16. It may be noticed that Section 31 gives the power to the Government to remove any difficulty which arises in giving effect to the provisions of the Act. This power is not meant to be exercised only at the time of the first constitution of the Board. The word 'or' makes it clear that the power to remove the difficulty can be exercised as the occasion may require whenever the difficulty arises in giving effect to the provisions of this Act. Even in view of this Section it cannot be said that the power has been given to the Board to fix its headquarters.

17. Mr. Chhabil pass has placed much reliance on a Division Bench judgment of Andhra Pradesh High Court in Rama-chandra Reddy v. State of Andhra Pradesh. AIR 1965 Andh Pra 40, in order to show that once a power has been exercised, it cannot be exercised again. We find that the case was decided on its own facts and has no relevance to the present case. In that case it was held that the power vested with the Government to issue a notification underSection 2 (b) of the, Andhra Pradesh Panchayat Samithis and Zilla Parishads Act (35 of 1959) does not include a power to cancel the notification because once a Panchayat Samithi is constituted for a block the Samithi becomes a body corporate and the area of it cannot be taken away or varied unless a power is conferred on the Government.
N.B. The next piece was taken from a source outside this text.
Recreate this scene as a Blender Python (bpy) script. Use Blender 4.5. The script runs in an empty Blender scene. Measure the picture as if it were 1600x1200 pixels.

18. The locus standi of the present petitioners to maintain the present petition has been challenged. It is submitted that the petitioners, being the employees of the Board have, no right to challenge the notification of the Government shifting the headquarters of the Board from Simla to Dharamsala since no right of theirs is taken away. It has also been pointed out that no member of the Board, who could have raised any objection, has come forward to challenge the notification. Even the letter of Shri Kewal Ram Chauhan refers to the mode of the implementation of the decision taken by the Government and does not object to the decision itself. Since we have already held that the notification is valid, we need not decide the question of locus standi of the present petitioners.

19. The result is that the petition is dismissed.